One of the rules limits the ability of the government's environmental agencies to review the impacts of thousands of proposed federal actions on endangered species.

The second disallows consideration of global warming and greenhouse gases when considering protections for polar bears, "even when those are the primary threat to the species," said Nowicki.

A March 3 memo signed by President Obama required federal agencies to return to their prior practice of consulting with scientific experts on the impacts of their actions on threatened or endangered species, but an April 3 letter to Salazar signed by 44 members of Congress expressed concern that "it cannot undo all of the damage that these rules may inflict."

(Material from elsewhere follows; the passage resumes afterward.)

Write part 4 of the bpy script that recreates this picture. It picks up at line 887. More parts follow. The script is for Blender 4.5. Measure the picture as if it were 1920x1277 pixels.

Salazar has been given the authority by Congress under the recently approved 2009 Omnibus Appropriations Bill to withdraw those regulations, but he must do so within 60 days of its signing, by May 9, and Nowicki worries that a significant amount of time has already passed without word from the secretary on the issue.

"That window is closing and we really want him to take advantage of that authority," Nowicki said.

Hugh Vickery, a spokesman for Salazar, responded this morning, "No decision's been made on that."

Environmental groups will rally Thursday morning outside the hearing, along with a polar bear that Nowicki says hopes to paw-deliver a petition signed by 50,000 people to Salazar.

"I think I'm most likely the polar bear tomorrow," Nowicki admitted. "And I'm glad it's going to be only about 60 degrees tomorrow."

Costumes are not allowed inside the hearing, where Nowicki will be among several environmental representatives that plan to address Salazar.